USDJPY currency pair has undergone a significant reversal in its daily bias. The market experienced a bearish shift after failing to sustain a pattern of higher highs. This reversal signals potential structural weakness in the bullish trend, which had been in place since September 2024.
The uptrend that began in September 2024 saw a strong bullish rally. It was characterized by a series of decisive bullish candles that pushed the price past the critical 154.640 supply zone. This momentum fueled further gains, culminating in the formation of a major higher high at 158.390.
However, as price action approached this key resistance level, selling pressure intensified, leading to a significant rejection. The failure to establish a new higher high confirmed a structural shift, breaking the prevailing bullish market structure and setting the stage for a bearish correction. The daily Moving Average indicates a bearish signal, reinforcing the likelihood of further declines.

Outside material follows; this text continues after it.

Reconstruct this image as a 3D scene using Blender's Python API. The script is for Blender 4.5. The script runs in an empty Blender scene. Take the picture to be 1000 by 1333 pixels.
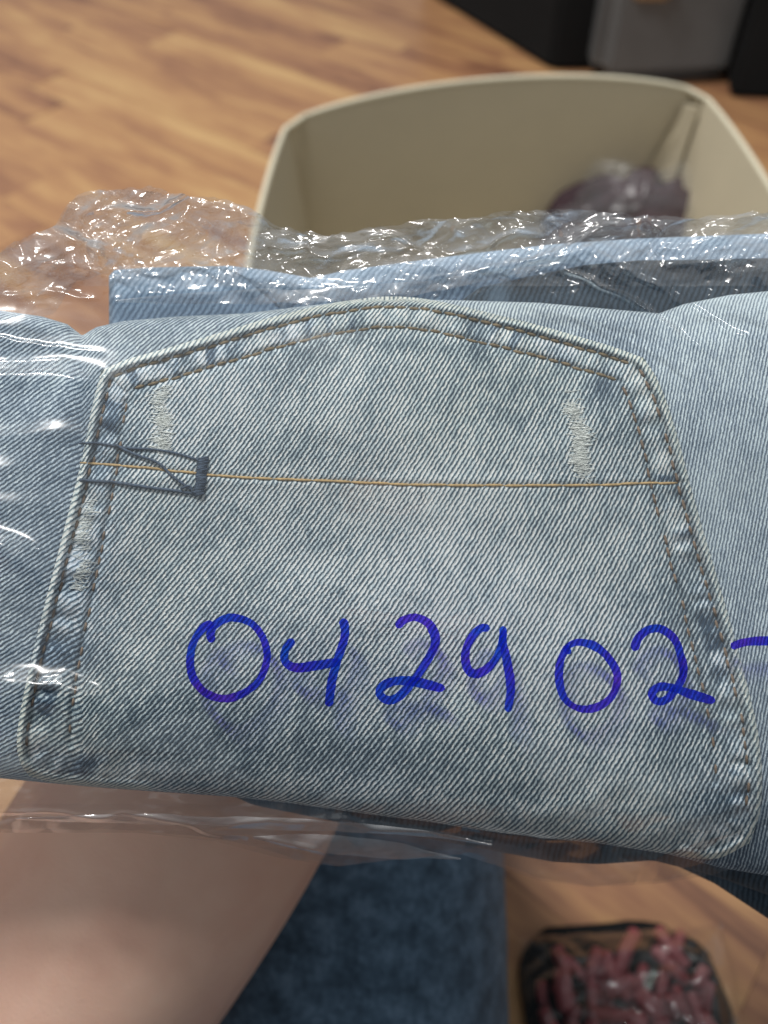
import bpy, bmesh, math, random
import numpy as np
from mathutils import Vector, Matrix
random.seed(7); rng = np.random.default_rng(7)
scene = bpy.context.scene
COL = scene.collection
R = math.radians

# ------------------------------------------------------------------ camera
FPX = 1100.0                      # focal length in pixels of the 1000 x 1333 photograph
CAM = np.array([0.0, 0.0, 0.5])
PITCH = R(50)
AX = np.array([1.0, 0, 0]); AU = np.array([0, math.sin(PITCH), math.cos(PITCH)]); AF = np.array([0, math.cos(PITCH), -math.sin(PITCH)])
cd = bpy.data.cameras.new('camera'); cam = bpy.data.objects.new('camera', cd); COL.objects.link(cam)
cam.location = CAM; cam.rotation_euler = (R(90) - PITCH, 0, 0)
cd.sensor_fit = 'VERTICAL'; cd.sensor_height = 24; cd.lens = 24 * FPX / 1333
cd.clip_start = 0.01; cd.clip_end = 60
cd.dof.use_dof = True; cd.dof.focus_distance = 0.187; cd.dof.aperture_fstop = 6.4
scene.camera = cam

# ------------------------------------------------------------------ world and lamps (an indoor room with ceiling lamps)
w = bpy.data.worlds.new("World"); scene.world = w; w.use_nodes = True
w.node_tree.nodes['Background'].inputs[0].default_value = (0.93, 0.97, 1.0, 1)
w.node_tree.nodes['Background'].inputs[1].default_value = 0.35
def lamp(name, loc, target, sx, sy, power, col):
    d = bpy.data.lights.new(name, 'AREA'); d.shape = 'RECTANGLE'; d.size = sx; d.size_y = sy
    d.energy = power; d.color = col
    o = bpy.data.objects.new(name, d); COL.objects.link(o); o.location = loc
    o.rotation_euler = (Vector(target) - Vector(loc)).to_track_quat('-Z', 'Y').to_euler()
    return o
lamp('ceiling_tube_lamp', (-0.62, 0.62, 2.4), (-0.3, 0.4, 0), 0.10, 0.8, 49, (1.0, 0.98, 0.95))
lamp('ceiling_panel_lamp', (1.3, 0.9, 2.4), (0.1, 0.3, 0), 0.25, 0.25, 4, (0.95, 0.98, 1.0))
lamp('far_ceiling_lamp', (-1.4, 2.2, 2.4), (0, 0.4, 0), 0.3, 0.3, 16, (1.0, 0.97, 0.93))
scene.view_settings.view_transform = 'Standard'; scene.view_settings.look = 'None'
scene.view_settings.exposure = 0.0; scene.view_settings.gamma = 1.0
scene.render.engine = 'CYCLES'
scene.cycles.transparent_max_bounces = 24
scene.cycles.max_bounces = 10
scene.cycles.sample_clamp_indirect = 6.0
scene.cycles.blur_glossy = 0.2

# ------------------------------------------------------------------ basic geometry helpers
D0 = 0.185                        # distance of the pocket from the lens
S = D0 / FPX                      # metres per photograph pixel there
def P(px, py, z):
    """world point seen at pixel px,py at depth z (arrays welcome)"""
    px = np.asarray(px, float); py = np.asarray(py, float); z = np.asarray(z, float)
    a = (px - 500) / FPX * z; b = (666.5 - py) / FPX * z
    return CAM + a[..., None] * AX + b[..., None] * AU + z[..., None] * AF
def L(px, py, h):
    """point of the package: height h (m) towards the lens above the pocket plane"""
    return P(px, py, D0 - np.asarray(h, float))
def floor_pt(px, py, z=0.0):
    k = 0.766044 + (py - 666.5) / FPX * 0.642788
    return P(px, py, (0.5 - z) / k)
def tag(o, label=None, cat=None, group=None, kind=None):
    if label: o['label'] = label
    if cat: o['category'] = cat
    if group: o['group'] = group
    if kind: o['kind'] = kind
    return o
def empty(name, loc, label, cat, group=None):
    o = bpy.data.objects.new(name, None); COL.objects.link(o); o.location = loc; o.empty_display_size = 0.01
    return tag(o, label, cat, group)
def mesh_obj(name, verts, faces, mat, parent=None, smooth=True, uv=None, attrs=None):
    me = bpy.data.meshes.new(name)
    V = np.asarray(verts, float)
    if parent is not None:
        off = np.array(parent.matrix_world.translation) if parent.parent is None and parent.type == 'EMPTY' else np.zeros(3)
        if parent.type == 'EMPTY': off = np.array(parent.location)
        elif parent.parent is not None: off = np.array(parent.parent.location)
        V = V - off
    me.from_pydata([tuple(v) for v in V], [], [tuple(int(i) for i in f) for f in faces])
    if smooth: me.polygons.foreach_set('use_smooth', [True] * len(me.polygons))
    if uv is not None:
        lay = me.uv_layers.new(name='UVMap')
        li = np.empty(len(me.loops), dtype=np.int64); me.loops.foreach_get('vertex_index', li)
        lay.data.foreach_set('uv', np.asarray(uv, float)[li].ravel())
    for k, a in (attrs or {}).items():
        at = me.attributes.new(k, 'FLOAT', 'POINT'); at.data.foreach_set('value', np.asarray(a, float).ravel())
    me.materials.append(mat); me.update()
    o = bpy.data.objects.new(name, me); COL.objects.link(o)
    if parent is not None: o.parent = parent
    return o
def grid_faces(nr, nc, wrap_r=False):
    r = np.arange(nr if wrap_r else nr - 1); c = np.arange(nc - 1)
    rr, cc = np.meshgrid(r, c, indexing='ij'); r2 = (rr + 1) % nr
    return np.stack([rr * nc + cc, rr * nc + cc + 1, r2 * nc + cc + 1, r2 * nc + cc], -1).reshape(-1, 4)

# value noise, smooth, numpy
_T = rng.random((256, 256))
def vnoise(x, y, seed=0):
    x = np.asarray(x, float) + seed * 17.3; y = np.asarray(y, float) + seed * 31.7
    xi = np.floor(x).astype(int); yi = np.floor(y).astype(int); fx = x - xi; fy = y - yi
    fx = fx * fx * (3 - 2 * fx); fy = fy * fy * (3 - 2 * fy)
    g = lambda a, b: _T[a % 256, b % 256]
    return (g(xi, yi) * (1 - fx) + g(xi + 1, yi) * fx) * (1 - fy) + (g(xi, yi + 1) * (1 - fx) + g(xi + 1, yi + 1) * fx) * fy
def fbm(x, y, seed=0, o=4):
    s = 0; a = 1; t = 0
    for k in range(o):
        s = s + a * (vnoise(x * 2 ** k, y * 2 ** k, seed + k) - 0.5); t += a; a *= 0.5
    return s / t * 2
def tri(x): return np.abs((x % 1.0) - 0.5) * 2 - 0.5
def crumple(x, y, scale, seed, aniso=1.0, n=5):
    """sharp-creased, faceted sheet: warped triangle waves in many directions"""
    r = np.random.default_rng(seed); h = 0; tot = 0
    wx = x / scale + 0.9 * fbm(x / scale / 1.6, y / scale / 1.6, seed, 2); wy = y / scale * aniso + 0.9 * fbm(x / scale / 1.6, y / scale / 1.6, seed + 9, 2)
    for k in range(n):
        a = r.random() * math.pi; f = 0.55 * 1.45 ** k; amp = f ** -1.05
        h = h + amp * tri((wx * math.cos(a) + wy * math.sin(a)) * f + r.random() + 0.35 * fbm(wx * f, wy * f, seed + 20 + k, 1)); tot += amp
    return h / tot * 2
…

USDJPY Short-Term Trend: Bullish
Despite the broader bearish bias on the daily timeframe, the short-term trend on the 4-hour chart suggests a corrective bullish move. Price action has formed a failed low. This is often an early sign of a temporary bullish retracement before the broader bearish trend resumes.
Currently, the market is expected to retrace towards a significant daily order block, where key Fibonacci retracement levels (0.68 and 0.5) align with this zone. This confluence strengthens the probability that the order block will act as a resistance level, potentially resuming the bearish momentum once the retracement phase is complete.
If selling pressure increases after the retracement, USDJPY could continue its bearish descent, reinforcing the shift in daily market structure.